Love of God & Love of Neighbor: One Commandment or Two?
CARDINAL KASPER’S NOVELTIES
Walter Cardinal Kasper’s book Mercy: The Essence of the Gospel and the Key to Christian Life (2012) has played a prominent role in setting the pastoral agenda in today’s Church. During Pope Francis’s first Angelus message after ascending to the Chair of Peter, he approvingly cited the book, saying he had read it recently and it had done him “much good.” The vision of God’s mercy that Kasper puts forth has been one of the principal themes of the Argentinian Pontiff’s reign. Indeed, Francis went so far as to proclaim an Extraordinary Jubilee of Mercy and to collaborate on a book-length interview on the topic, The Name of God Is Mercy: A Conversation with Andrea Tornielli (2016). Since then, Kasper’s ideas have influenced discussions about how to extend mercy in the Church. The German cardinal’s views are worth examining more deeply, both for their influence on the direction of the present pontificate and their theological merit. The fresh manner in which Kasper claims to explain mercy demands scrutiny, especially the way in which he grounds mercy in New Testament revelation and the Fathers of the Church. Such scrutiny reveals that Kasper’s sources often do not say what he claims they say.
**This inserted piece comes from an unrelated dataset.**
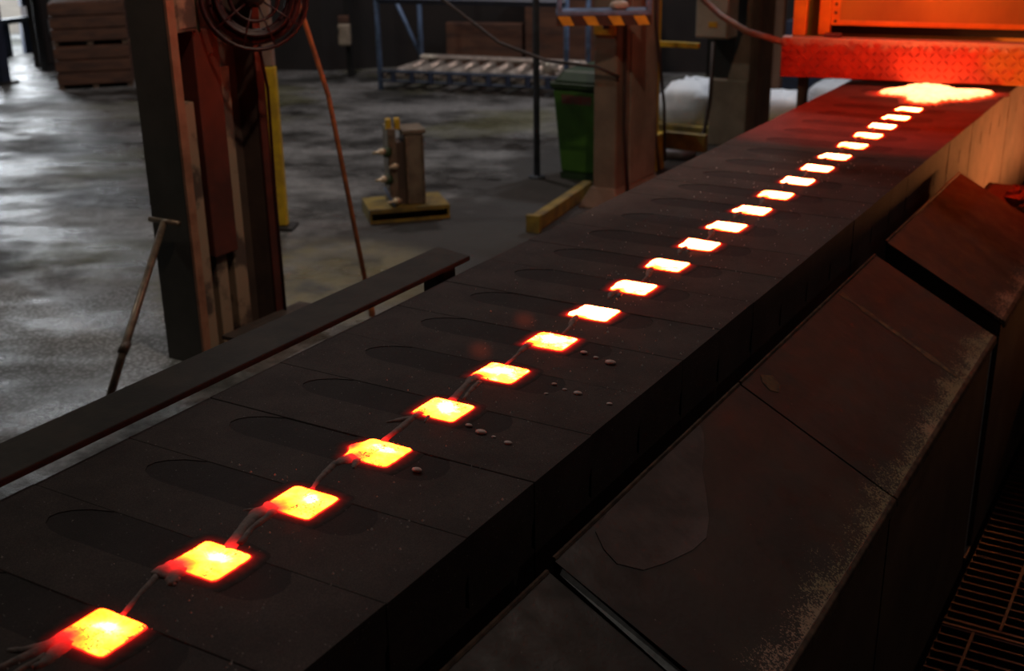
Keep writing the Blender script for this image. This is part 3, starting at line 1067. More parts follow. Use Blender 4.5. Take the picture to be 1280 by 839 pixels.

The New Testament fulfills the promises of God’s mercy from their deep Old Testament roots. During Jesus’ three years of public ministry, His principal message was the alleviation of suffering, as evidenced not only by His spiritual exorcisms and physical healings but by His moral teachings, especially the Sermon on the Mount. Despite having obvious continuities with the Old Testament, there is also a certain discontinuity between our Lord’s message of mercy and the Old Covenant. Kasper holds that “Jesus opens up access to God not just for a few righteous people but all.” In the Old Testament, only Israelites who keep the law benefit from God’s mercy; in the New Covenant, everyone benefits, regardless of racial or moral history. The contrast between the “few righteous people” and everyone else includes not only those who are not Jews but even those who are morally weak, like prostitutes and tax collectors.
If the four Gospels reveal that mercy is the essence of God, then mercy must also be the highest perfection for the Christian disciple. In the Sermon on the Mount, Christ urges His disciples to “be perfect as your heavenly Father is perfect” (Mt. 5:48). At first glance, this counsel appears to be an exhortation to attempt the impossible. In order to clarify this point, our German cardinal turns to the parallel verse in the Sermon on the Plain, wherein Jesus teaches His disciples to “be merciful as your heavenly Father is merciful” (Lk. 6:36), thus specifying the content of the type of divine perfection men are called to imitate. While it is beyond the realm of possibility for men to copy all of God’s perfections, they can try to follow God’s example by being merciful.
Kasper concludes that when these two verses are read together, it is clear that “mercy is the perfection of God’s essence.” Kasper finds additional support for this position in his examination of our Lord’s parables. The Good Samaritan and the Prodigal Son provide a sort of diptych that illustrates the two sides of Christian mercy. God pours mercy out freely and abundantly (the Prodigal Son), and those who follow Christ are called to do the same (the Good Samaritan).